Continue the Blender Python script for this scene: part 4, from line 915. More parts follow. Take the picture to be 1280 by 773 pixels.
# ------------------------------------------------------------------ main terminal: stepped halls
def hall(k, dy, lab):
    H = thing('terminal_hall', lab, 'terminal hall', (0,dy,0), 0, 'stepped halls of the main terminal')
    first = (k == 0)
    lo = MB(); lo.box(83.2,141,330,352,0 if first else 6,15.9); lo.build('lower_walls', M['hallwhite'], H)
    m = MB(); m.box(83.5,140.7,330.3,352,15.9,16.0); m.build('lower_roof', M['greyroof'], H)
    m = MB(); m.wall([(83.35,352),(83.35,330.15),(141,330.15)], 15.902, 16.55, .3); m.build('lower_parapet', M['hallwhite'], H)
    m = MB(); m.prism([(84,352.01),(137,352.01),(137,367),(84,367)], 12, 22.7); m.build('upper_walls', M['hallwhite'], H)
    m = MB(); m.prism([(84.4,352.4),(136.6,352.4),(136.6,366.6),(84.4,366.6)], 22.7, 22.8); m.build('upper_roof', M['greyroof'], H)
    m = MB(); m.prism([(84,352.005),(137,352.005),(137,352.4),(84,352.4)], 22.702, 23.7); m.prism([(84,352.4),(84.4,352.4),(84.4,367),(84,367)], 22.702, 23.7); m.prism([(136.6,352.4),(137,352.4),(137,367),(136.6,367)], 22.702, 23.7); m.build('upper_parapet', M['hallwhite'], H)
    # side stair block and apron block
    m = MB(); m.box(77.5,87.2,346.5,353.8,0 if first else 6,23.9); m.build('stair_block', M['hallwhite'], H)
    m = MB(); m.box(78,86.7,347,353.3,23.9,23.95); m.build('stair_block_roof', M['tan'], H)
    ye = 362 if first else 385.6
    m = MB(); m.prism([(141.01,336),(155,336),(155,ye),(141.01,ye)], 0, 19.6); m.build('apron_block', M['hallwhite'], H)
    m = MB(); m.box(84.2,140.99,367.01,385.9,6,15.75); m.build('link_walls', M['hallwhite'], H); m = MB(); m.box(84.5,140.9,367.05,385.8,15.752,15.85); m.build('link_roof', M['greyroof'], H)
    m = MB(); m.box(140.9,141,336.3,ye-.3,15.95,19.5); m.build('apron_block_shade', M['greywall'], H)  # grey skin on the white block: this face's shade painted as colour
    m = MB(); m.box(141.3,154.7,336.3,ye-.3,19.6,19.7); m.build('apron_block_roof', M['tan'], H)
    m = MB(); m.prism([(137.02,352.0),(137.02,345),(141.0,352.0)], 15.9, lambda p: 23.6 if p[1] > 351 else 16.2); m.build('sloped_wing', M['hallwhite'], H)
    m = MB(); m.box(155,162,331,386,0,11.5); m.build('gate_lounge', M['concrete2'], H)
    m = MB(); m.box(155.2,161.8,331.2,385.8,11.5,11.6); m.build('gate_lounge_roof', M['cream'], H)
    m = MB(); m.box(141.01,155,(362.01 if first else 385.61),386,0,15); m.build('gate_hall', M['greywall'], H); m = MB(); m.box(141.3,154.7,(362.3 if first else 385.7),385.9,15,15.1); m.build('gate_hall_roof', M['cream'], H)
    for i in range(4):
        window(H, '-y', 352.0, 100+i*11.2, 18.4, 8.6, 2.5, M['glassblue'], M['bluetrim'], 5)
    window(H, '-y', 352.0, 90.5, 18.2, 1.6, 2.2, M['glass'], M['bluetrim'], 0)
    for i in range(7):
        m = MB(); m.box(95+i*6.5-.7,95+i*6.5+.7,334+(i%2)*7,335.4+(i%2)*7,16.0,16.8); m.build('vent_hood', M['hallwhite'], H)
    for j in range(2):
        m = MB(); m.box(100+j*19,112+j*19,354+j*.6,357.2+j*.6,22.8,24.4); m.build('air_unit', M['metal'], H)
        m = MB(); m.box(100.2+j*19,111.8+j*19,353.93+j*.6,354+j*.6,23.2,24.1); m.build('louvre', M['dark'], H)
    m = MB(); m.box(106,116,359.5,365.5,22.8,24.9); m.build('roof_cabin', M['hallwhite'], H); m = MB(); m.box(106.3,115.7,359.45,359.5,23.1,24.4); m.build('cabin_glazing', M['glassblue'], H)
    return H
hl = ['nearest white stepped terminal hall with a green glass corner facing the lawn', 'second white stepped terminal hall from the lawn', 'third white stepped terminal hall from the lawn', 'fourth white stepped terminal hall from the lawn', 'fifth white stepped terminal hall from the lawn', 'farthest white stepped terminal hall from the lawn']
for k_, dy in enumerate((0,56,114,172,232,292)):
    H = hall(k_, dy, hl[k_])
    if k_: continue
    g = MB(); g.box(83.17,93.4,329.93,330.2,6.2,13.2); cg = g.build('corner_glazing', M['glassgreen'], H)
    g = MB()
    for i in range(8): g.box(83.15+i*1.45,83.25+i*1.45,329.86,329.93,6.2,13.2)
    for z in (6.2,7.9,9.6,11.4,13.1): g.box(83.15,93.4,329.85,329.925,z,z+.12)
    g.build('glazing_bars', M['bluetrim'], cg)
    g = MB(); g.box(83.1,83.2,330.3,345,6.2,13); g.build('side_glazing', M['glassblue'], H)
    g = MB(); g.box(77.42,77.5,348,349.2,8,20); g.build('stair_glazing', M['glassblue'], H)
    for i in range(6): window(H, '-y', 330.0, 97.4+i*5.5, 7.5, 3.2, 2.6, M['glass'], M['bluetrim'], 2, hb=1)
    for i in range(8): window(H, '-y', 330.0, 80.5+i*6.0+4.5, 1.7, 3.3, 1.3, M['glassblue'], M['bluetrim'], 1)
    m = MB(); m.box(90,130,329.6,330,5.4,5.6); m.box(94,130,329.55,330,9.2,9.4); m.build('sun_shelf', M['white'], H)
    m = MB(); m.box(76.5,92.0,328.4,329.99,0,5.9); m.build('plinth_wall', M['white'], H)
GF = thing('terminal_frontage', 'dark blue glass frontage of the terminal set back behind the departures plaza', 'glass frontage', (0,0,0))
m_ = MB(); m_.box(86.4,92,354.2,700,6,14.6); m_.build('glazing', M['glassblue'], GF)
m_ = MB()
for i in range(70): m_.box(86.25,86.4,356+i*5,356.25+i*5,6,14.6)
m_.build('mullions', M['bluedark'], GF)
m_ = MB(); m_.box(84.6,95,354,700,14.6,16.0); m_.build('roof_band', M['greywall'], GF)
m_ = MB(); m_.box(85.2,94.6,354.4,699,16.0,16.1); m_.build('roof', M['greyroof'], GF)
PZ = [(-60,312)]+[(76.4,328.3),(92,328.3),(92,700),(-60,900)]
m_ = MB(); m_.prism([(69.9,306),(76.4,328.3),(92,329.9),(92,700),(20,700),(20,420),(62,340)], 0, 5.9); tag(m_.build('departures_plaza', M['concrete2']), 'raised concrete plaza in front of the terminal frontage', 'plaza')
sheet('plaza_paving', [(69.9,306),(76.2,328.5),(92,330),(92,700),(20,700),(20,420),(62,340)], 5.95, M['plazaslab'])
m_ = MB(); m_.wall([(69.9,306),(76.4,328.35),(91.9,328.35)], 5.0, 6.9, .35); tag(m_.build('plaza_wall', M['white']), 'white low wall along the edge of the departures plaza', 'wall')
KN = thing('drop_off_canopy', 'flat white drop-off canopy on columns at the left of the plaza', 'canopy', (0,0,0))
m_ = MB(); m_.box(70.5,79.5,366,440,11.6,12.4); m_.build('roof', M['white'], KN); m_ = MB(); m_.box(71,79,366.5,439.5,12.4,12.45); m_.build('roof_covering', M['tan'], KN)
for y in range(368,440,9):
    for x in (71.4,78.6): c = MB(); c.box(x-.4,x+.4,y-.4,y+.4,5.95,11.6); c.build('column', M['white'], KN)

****

Set problem. Make an exact copy of the listing, including every line.

Solution for this task.
Continue the Blender Python script for this scene: part 4, from line 915. More parts follow. Take the picture to be 1280 by 773 pixels.
# ------------------------------------------------------------------ main terminal: stepped halls
def hall(k, dy, lab):
    H = thing('terminal_hall', lab, 'terminal hall', (0,dy,0), 0, 'stepped halls of the main terminal')
    first = (k == 0)
    lo = MB(); lo.box(83.2,141,330,352,0 if first else 6,15.9); lo.build('lower_walls', M['hallwhite'], H)
    m = MB(); m.box(83.5,140.7,330.3,352,15.9,16.0); m.build('lower_roof', M['greyroof'], H)
    m = MB(); m.wall([(83.35,352),(83.35,330.15),(141,330.15)], 15.902, 16.55, .3); m.build('lower_parapet', M['hallwhite'], H)
    m = MB(); m.prism([(84,352.01),(137,352.01),(137,367),(84,367)], 12, 22.7); m.build('upper_walls', M['hallwhite'], H)
    m = MB(); m.prism([(84.4,352.4),(136.6,352.4),(136.6,366.6),(84.4,366.6)], 22.7, 22.8); m.build('upper_roof', M['greyroof'], H)
    m = MB(); m.prism([(84,352.005),(137,352.005),(137,352.4),(84,352.4)], 22.702, 23.7); m.prism([(84,352.4),(84.4,352.4),(84.4,367),(84,367)], 22.702, 23.7); m.prism([(136.6,352.4),(137,352.4),(137,367),(136.6,367)], 22.702, 23.7); m.build('upper_parapet', M['hallwhite'], H)
    # side stair block and apron block
    m = MB(); m.box(77.5,87.2,346.5,353.8,0 if first else 6,23.9); m.build('stair_block', M['hallwhite'], H)
    m = MB(); m.box(78,86.7,347,353.3,23.9,23.95); m.build('stair_block_roof', M['tan'], H)
    ye = 362 if first else 385.6
    m = MB(); m.prism([(141.01,336),(155,336),(155,ye),(141.01,ye)], 0, 19.6); m.build('apron_block', M['hallwhite'], H)
    m = MB(); m.box(84.2,140.99,367.01,385.9,6,15.75); m.build('link_walls', M['hallwhite'], H); m = MB(); m.box(84.5,140.9,367.05,385.8,15.752,15.85); m.build('link_roof', M['greyroof'], H)
    m = MB(); m.box(140.9,141,336.3,ye-.3,15.95,19.5); m.build('apron_block_shade', M['greywall'], H)  # grey skin on the white block: this face's shade painted as colour
    m = MB(); m.box(141.3,154.7,336.3,ye-.3,19.6,19.7); m.build('apron_block_roof', M['tan'], H)
    m = MB(); m.prism([(137.02,352.0),(137.02,345),(141.0,352.0)], 15.9, lambda p: 23.6 if p[1] > 351 else 16.2); m.build('sloped_wing', M['hallwhite'], H)
    m = MB(); m.box(155,162,331,386,0,11.5); m.build('gate_lounge', M['concrete2'], H)
    m = MB(); m.box(155.2,161.8,331.2,385.8,11.5,11.6); m.build('gate_lounge_roof', M['cream'], H)
    m = MB(); m.box(141.01,155,(362.01 if first else 385.61),386,0,15); m.build('gate_hall', M['greywall'], H); m = MB(); m.box(141.3,154.7,(362.3 if first else 385.7),385.9,15,15.1); m.build('gate_hall_roof', M['cream'], H)
    for i in range(4):
        window(H, '-y', 352.0, 100+i*11.2, 18.4, 8.6, 2.5, M['glassblue'], M['bluetrim'], 5)
    window(H, '-y', 352.0, 90.5, 18.2, 1.6, 2.2, M['glass'], M['bluetrim'], 0)
    for i in range(7):
        m = MB(); m.box(95+i*6.5-.7,95+i*6.5+.7,334+(i%2)*7,335.4+(i%2)*7,16.0,16.8); m.build('vent_hood', M['hallwhite'], H)
    for j in range(2):
        m = MB(); m.box(100+j*19,112+j*19,354+j*.6,357.2+j*.6,22.8,24.4); m.build('air_unit', M['metal'], H)
        m = MB(); m.box(100.2+j*19,111.8+j*19,353.93+j*.6,354+j*.6,23.2,24.1); m.build('louvre', M['dark'], H)
    m = MB(); m.box(106,116,359.5,365.5,22.8,24.9); m.build('roof_cabin', M['hallwhite'], H); m = MB(); m.box(106.3,115.7,359.45,359.5,23.1,24.4); m.build('cabin_glazing', M['glassblue'], H)
    return H
hl = ['nearest white stepped terminal hall with a green glass corner facing the lawn', 'second white stepped terminal hall from the lawn', 'third white stepped terminal hall from the lawn', 'fourth white stepped terminal hall from the lawn', 'fifth white stepped terminal hall from the lawn', 'farthest white stepped terminal hall from the lawn']
for k_, dy in enumerate((0,56,114,172,232,292)):
    H = hall(k_, dy, hl[k_])
    if k_: continue
    g = MB(); g.box(83.17,93.4,329.93,330.2,6.2,13.2); cg = g.build('corner_glazing', M['glassgreen'], H)
    g = MB()
    for i in range(8): g.box(83.15+i*1.45,83.25+i*1.45,329.86,329.93,6.2,13.2)
    for z in (6.2,7.9,9.6,11.4,13.1): g.box(83.15,93.4,329.85,329.925,z,z+.12)
    g.build('glazing_bars', M['bluetrim'], cg)
    g = MB(); g.box(83.1,83.2,330.3,345,6.2,13); g.build('side_glazing', M['glassblue'], H)
    g = MB(); g.box(77.42,77.5,348,349.2,8,20); g.build('stair_glazing', M['glassblue'], H)
    for i in range(6): window(H, '-y', 330.0, 97.4+i*5.5, 7.5, 3.2, 2.6, M['glass'], M['bluetrim'], 2, hb=1)
    for i in range(8): window(H, '-y', 330.0, 80.5+i*6.0+4.5, 1.7, 3.3, 1.3, M['glassblue'], M['bluetrim'], 1)
    m = MB(); m.box(90,130,329.6,330,5.4,5.6); m.box(94,130,329.55,330,9.2,9.4); m.build('sun_shelf', M['white'], H)
    m = MB(); m.box(76.5,92.0,328.4,329.99,0,5.9); m.build('plinth_wall', M['white'], H)
GF = thing('terminal_frontage', 'dark blue glass frontage of the terminal set back behind the departures plaza', 'glass frontage', (0,0,0))
m_ = MB(); m_.box(86.4,92,354.2,700,6,14.6); m_.build('glazing', M['glassblue'], GF)
m_ = MB()
for i in range(70): m_.box(86.25,86.4,356+i*5,356.25+i*5,6,14.6)
m_.build('mullions', M['bluedark'], GF)
m_ = MB(); m_.box(84.6,95,354,700,14.6,16.0); m_.build('roof_band', M['greywall'], GF)
m_ = MB(); m_.box(85.2,94.6,354.4,699,16.0,16.1); m_.build('roof', M['greyroof'], GF)
PZ = [(-60,312)]+[(76.4,328.3),(92,328.3),(92,700),(-60,900)]
m_ = MB(); m_.prism([(69.9,306),(76.4,328.3),(92,329.9),(92,700),(20,700),(20,420),(62,340)], 0, 5.9); tag(m_.build('departures_plaza', M['concrete2']), 'raised concrete plaza in front of the terminal frontage', 'plaza')
sheet('plaza_paving', [(69.9,306),(76.2,328.5),(92,330),(92,700),(20,700),(20,420),(62,340)], 5.95, M['plazaslab'])
m_ = MB(); m_.wall([(69.9,306),(76.4,328.35),(91.9,328.35)], 5.0, 6.9, .35); tag(m_.build('plaza_wall', M['white']), 'white low wall along the edge of the departures plaza', 'wall')
KN = thing('drop_off_canopy', 'flat white drop-off canopy on columns at the left of the plaza', 'canopy', (0,0,0))
m_ = MB(); m_.box(70.5,79.5,366,440,11.6,12.4); m_.build('roof', M['white'], KN); m_ = MB(); m_.box(71,79,366.5,439.5,12.4,12.45); m_.build('roof_covering', M['tan'], KN)
for y in range(368,440,9):
    for x in (71.4,78.6): c = MB(); c.box(x-.4,x+.4,y-.4,y+.4,5.95,11.6); c.build('column', M['white'], KN)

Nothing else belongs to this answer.